In practice, one usually works with the Fourier transform version of the Taylor expansion in fields (i.e., just start in momentum space),

Ψ[φ] = ψ₀ + ∫dk⃗ ψ̃₁(k⃗) φ̃(k⃗) + ½∫dk⃗₁ dk⃗₂ ψ̃₂(k⃗₁,k⃗₂) φ̃(k⃗₁) φ̃(k⃗₂) + ...
(with 2π's distributed appropriately).

Not only is this construction conceptually simpler (working completely with functions instead of operators), but in the relativistic case it's manifestly Lorentz covariant @ each step.
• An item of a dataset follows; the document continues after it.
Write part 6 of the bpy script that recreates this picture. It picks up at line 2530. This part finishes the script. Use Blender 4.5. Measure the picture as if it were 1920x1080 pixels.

Canonical quantization, on the other hand, must take a detour into a Hamiltonian analysis & restore Lorentz invariance @ the end, a procedure that can become so complicated that no one ever uses it for the Standard Model. Yet many professors still torture their students by pretending canonical quantization of field theory is more "pedagogical", just like the way they teach freshmen physics as if it were still the 19th century.